Starting with the first line below, extract each line through the one that contains "return Vector((a *", inclusive, excluding pictures.

(begin)

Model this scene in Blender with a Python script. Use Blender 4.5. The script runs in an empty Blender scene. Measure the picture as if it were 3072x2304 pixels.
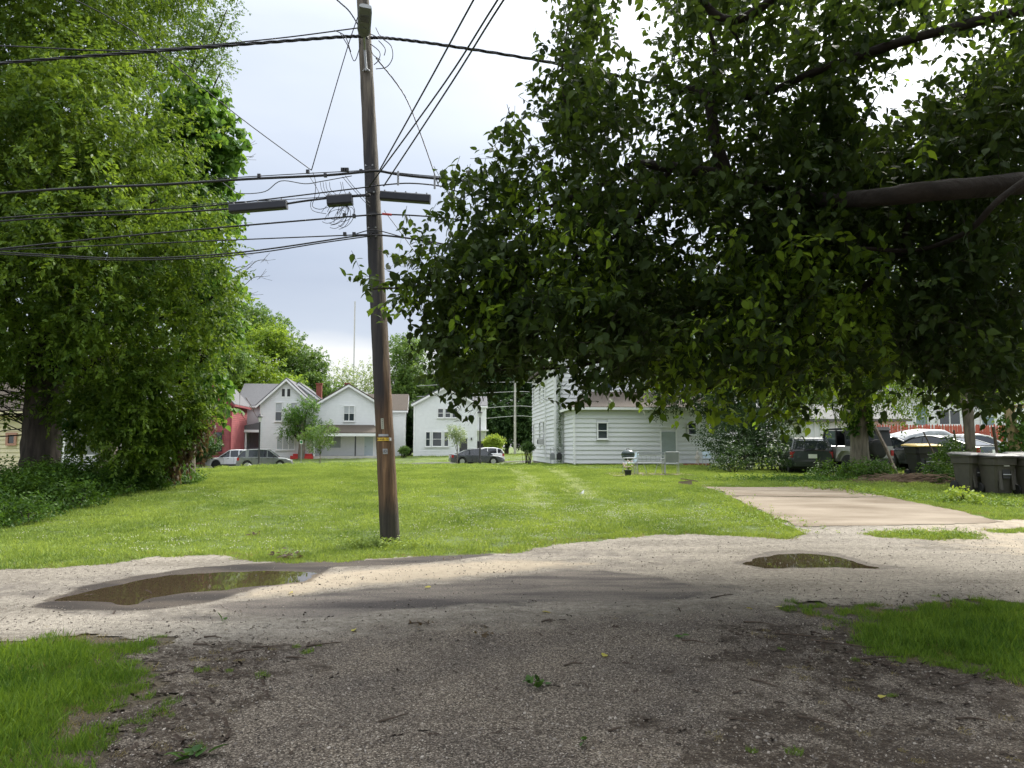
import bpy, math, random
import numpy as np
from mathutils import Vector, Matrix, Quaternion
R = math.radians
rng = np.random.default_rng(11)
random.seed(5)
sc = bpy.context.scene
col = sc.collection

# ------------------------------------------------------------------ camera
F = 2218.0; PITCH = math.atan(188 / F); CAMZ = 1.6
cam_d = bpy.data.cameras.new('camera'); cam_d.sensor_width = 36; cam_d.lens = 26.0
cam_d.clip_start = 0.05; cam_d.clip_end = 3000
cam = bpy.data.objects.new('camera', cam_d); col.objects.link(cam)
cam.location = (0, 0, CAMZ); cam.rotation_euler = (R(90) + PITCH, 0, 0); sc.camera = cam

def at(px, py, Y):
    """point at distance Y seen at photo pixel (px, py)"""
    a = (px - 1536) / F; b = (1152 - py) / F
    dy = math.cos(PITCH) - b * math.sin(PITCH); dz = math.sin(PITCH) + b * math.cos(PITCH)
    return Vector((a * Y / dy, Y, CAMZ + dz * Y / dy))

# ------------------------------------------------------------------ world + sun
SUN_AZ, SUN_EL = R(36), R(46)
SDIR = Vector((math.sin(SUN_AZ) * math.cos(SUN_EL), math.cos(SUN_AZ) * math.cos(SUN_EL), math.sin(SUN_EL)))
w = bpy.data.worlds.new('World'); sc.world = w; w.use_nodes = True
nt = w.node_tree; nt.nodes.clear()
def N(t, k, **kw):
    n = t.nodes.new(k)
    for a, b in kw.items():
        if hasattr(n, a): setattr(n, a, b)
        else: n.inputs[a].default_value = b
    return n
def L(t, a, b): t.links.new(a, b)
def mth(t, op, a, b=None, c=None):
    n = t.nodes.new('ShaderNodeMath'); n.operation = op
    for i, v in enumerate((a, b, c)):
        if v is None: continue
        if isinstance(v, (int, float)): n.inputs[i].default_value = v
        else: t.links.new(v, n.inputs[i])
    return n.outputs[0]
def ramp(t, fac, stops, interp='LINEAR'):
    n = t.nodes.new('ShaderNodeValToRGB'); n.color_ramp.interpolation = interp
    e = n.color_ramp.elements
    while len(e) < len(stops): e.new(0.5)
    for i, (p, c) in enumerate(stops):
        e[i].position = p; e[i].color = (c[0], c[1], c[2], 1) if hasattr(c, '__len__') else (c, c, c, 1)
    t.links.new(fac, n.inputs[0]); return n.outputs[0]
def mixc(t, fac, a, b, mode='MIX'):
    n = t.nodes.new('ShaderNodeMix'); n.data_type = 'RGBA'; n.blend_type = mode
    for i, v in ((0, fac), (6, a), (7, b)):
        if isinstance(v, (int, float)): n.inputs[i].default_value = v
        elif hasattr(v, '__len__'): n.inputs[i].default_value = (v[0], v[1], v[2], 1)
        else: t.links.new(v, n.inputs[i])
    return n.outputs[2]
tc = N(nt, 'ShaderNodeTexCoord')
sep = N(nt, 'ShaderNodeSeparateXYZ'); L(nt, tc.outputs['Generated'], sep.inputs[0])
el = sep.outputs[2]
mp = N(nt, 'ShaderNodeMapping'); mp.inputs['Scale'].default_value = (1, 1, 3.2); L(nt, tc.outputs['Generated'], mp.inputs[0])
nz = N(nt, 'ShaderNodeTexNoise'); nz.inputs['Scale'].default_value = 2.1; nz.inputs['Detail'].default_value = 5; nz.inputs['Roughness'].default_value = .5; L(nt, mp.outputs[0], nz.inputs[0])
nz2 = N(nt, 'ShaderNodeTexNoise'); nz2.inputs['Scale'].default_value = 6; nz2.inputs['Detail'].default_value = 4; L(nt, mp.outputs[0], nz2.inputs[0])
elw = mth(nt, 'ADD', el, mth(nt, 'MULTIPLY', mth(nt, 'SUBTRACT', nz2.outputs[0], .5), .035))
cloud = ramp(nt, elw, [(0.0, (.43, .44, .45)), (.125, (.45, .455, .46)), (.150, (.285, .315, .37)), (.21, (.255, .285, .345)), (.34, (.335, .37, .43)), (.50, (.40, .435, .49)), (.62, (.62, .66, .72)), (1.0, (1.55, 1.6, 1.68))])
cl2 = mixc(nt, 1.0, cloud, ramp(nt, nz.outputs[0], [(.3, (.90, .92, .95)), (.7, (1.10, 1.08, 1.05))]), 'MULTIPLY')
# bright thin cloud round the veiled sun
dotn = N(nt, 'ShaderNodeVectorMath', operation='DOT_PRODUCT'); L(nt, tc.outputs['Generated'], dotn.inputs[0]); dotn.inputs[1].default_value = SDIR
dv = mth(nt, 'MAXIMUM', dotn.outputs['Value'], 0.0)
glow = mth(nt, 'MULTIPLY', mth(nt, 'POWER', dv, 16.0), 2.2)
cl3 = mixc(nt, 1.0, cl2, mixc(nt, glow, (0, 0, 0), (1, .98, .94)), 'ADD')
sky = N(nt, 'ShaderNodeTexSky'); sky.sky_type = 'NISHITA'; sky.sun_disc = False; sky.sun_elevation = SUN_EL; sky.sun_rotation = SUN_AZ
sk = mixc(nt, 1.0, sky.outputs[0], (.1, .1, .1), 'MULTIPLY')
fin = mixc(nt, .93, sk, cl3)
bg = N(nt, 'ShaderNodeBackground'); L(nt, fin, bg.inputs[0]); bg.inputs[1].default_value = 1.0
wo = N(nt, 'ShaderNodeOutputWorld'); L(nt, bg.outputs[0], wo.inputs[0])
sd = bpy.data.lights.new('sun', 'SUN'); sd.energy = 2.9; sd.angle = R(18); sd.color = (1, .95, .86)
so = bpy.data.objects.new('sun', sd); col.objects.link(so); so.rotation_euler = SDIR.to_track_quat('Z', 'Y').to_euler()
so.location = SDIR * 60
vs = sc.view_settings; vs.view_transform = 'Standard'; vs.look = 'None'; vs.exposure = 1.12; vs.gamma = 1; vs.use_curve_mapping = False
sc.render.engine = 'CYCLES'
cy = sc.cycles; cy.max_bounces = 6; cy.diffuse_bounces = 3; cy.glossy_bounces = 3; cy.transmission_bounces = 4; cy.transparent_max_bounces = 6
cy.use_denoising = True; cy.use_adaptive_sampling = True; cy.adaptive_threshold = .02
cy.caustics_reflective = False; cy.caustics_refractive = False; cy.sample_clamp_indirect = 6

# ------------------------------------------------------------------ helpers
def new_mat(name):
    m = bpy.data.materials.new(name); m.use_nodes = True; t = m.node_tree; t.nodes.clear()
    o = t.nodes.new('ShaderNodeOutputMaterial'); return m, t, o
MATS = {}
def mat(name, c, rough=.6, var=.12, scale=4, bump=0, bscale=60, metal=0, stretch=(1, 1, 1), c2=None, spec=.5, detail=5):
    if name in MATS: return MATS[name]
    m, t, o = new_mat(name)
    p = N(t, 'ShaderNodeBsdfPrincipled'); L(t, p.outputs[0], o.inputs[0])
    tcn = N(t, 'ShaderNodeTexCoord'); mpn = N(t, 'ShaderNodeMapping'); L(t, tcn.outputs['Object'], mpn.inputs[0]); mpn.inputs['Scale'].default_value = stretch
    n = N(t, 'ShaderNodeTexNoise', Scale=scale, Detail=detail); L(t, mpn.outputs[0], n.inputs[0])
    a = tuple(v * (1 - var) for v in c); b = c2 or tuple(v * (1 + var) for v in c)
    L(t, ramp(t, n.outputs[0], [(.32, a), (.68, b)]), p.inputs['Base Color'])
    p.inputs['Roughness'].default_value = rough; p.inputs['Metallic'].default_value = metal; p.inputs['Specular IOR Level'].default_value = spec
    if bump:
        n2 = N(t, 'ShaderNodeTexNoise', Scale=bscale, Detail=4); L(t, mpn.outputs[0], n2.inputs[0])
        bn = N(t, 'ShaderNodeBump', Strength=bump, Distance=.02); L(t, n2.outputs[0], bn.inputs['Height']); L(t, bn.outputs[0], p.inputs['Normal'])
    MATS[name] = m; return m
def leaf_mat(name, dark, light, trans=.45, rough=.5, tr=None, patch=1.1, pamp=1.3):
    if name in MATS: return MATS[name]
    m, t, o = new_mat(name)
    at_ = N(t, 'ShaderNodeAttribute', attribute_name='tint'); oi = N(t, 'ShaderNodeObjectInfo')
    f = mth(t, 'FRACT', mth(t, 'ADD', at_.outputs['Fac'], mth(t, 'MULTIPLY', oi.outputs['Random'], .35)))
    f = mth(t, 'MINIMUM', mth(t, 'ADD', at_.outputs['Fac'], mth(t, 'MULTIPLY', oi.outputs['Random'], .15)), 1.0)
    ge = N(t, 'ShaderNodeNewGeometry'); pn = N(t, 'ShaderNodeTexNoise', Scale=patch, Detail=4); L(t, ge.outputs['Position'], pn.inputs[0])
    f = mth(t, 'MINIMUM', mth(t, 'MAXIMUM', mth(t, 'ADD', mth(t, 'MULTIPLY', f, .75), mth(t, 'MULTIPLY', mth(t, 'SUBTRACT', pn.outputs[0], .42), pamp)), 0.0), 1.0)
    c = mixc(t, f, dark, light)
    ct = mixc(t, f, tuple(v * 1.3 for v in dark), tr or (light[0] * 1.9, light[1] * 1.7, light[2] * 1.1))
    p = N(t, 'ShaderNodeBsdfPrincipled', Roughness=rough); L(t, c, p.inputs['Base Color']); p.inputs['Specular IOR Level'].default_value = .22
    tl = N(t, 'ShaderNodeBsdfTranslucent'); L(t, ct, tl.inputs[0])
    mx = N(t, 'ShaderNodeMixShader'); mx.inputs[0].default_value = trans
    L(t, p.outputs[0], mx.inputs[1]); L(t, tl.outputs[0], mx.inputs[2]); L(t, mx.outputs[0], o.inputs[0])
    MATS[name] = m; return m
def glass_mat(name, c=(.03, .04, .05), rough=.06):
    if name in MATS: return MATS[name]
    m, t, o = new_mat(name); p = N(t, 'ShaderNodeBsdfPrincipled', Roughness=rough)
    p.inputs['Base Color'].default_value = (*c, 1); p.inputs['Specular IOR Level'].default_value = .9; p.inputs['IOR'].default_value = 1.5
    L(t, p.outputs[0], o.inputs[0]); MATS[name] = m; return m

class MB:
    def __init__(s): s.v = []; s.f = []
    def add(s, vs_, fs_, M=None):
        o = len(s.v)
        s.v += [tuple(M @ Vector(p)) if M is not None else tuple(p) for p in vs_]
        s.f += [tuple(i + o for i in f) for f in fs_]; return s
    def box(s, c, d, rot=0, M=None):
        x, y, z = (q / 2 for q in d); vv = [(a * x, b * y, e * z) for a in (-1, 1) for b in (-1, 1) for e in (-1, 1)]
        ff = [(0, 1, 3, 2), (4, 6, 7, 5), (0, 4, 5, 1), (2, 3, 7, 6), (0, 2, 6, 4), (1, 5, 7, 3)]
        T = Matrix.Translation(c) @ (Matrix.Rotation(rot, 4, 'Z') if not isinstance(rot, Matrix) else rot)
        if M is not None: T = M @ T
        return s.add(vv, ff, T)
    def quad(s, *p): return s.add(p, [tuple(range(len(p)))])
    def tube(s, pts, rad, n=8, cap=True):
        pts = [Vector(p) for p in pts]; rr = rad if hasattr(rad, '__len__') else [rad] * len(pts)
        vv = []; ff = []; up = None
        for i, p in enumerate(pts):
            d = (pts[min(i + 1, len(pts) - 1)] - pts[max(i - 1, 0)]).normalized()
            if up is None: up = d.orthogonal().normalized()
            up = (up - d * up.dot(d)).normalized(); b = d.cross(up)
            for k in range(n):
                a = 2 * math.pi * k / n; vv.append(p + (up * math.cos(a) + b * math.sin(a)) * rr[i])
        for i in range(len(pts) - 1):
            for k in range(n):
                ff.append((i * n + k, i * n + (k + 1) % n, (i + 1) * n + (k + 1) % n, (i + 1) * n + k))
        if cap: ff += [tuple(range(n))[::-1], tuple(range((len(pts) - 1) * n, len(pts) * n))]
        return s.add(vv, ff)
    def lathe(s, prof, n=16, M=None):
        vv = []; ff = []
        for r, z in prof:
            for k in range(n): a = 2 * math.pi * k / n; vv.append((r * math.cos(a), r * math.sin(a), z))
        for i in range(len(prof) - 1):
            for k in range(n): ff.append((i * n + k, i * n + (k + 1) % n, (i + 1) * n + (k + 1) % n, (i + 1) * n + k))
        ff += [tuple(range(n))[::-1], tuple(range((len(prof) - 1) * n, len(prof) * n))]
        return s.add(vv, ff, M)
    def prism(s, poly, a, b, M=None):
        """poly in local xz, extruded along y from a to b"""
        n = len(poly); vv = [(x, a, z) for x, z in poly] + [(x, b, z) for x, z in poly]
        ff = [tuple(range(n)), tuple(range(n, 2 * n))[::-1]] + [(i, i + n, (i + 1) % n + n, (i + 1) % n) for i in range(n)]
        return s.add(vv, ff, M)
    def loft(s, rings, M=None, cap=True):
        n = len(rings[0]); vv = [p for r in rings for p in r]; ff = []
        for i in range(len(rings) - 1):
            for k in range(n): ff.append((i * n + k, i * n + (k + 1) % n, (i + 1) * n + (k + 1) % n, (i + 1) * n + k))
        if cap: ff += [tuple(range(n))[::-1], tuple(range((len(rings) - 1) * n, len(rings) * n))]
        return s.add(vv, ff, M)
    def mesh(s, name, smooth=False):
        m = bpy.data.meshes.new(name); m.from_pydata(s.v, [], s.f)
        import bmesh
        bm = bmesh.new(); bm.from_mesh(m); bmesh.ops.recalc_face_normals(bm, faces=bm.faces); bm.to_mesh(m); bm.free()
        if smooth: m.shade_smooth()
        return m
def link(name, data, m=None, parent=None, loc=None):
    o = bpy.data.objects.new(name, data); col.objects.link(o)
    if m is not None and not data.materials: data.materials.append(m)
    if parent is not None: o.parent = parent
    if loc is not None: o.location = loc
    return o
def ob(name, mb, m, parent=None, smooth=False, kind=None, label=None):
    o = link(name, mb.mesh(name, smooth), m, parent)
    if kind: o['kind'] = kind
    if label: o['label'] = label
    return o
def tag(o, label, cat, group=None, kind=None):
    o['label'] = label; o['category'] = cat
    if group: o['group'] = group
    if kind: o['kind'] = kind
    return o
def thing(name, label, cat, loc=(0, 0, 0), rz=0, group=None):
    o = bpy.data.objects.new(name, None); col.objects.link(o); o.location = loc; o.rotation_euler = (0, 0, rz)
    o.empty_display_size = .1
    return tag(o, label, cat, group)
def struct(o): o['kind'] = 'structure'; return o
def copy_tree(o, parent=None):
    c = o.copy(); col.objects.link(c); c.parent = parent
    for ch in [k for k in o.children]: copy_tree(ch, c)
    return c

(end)

*Task answer:*
Model this scene in Blender with a Python script. Use Blender 4.5. The script runs in an empty Blender scene. Measure the picture as if it were 3072x2304 pixels.
import bpy, math, random
import numpy as np
from mathutils import Vector, Matrix, Quaternion
R = math.radians
rng = np.random.default_rng(11)
random.seed(5)
sc = bpy.context.scene
col = sc.collection

# ------------------------------------------------------------------ camera
F = 2218.0; PITCH = math.atan(188 / F); CAMZ = 1.6
cam_d = bpy.data.cameras.new('camera'); cam_d.sensor_width = 36; cam_d.lens = 26.0
cam_d.clip_start = 0.05; cam_d.clip_end = 3000
cam = bpy.data.objects.new('camera', cam_d); col.objects.link(cam)
cam.location = (0, 0, CAMZ); cam.rotation_euler = (R(90) + PITCH, 0, 0); sc.camera = cam

def at(px, py, Y):
    """point at distance Y seen at photo pixel (px, py)"""
    a = (px - 1536) / F; b = (1152 - py) / F
    dy = math.cos(PITCH) - b * math.sin(PITCH); dz = math.sin(PITCH) + b * math.cos(PITCH)
    return Vector((a * Y / dy, Y, CAMZ + dz * Y / dy))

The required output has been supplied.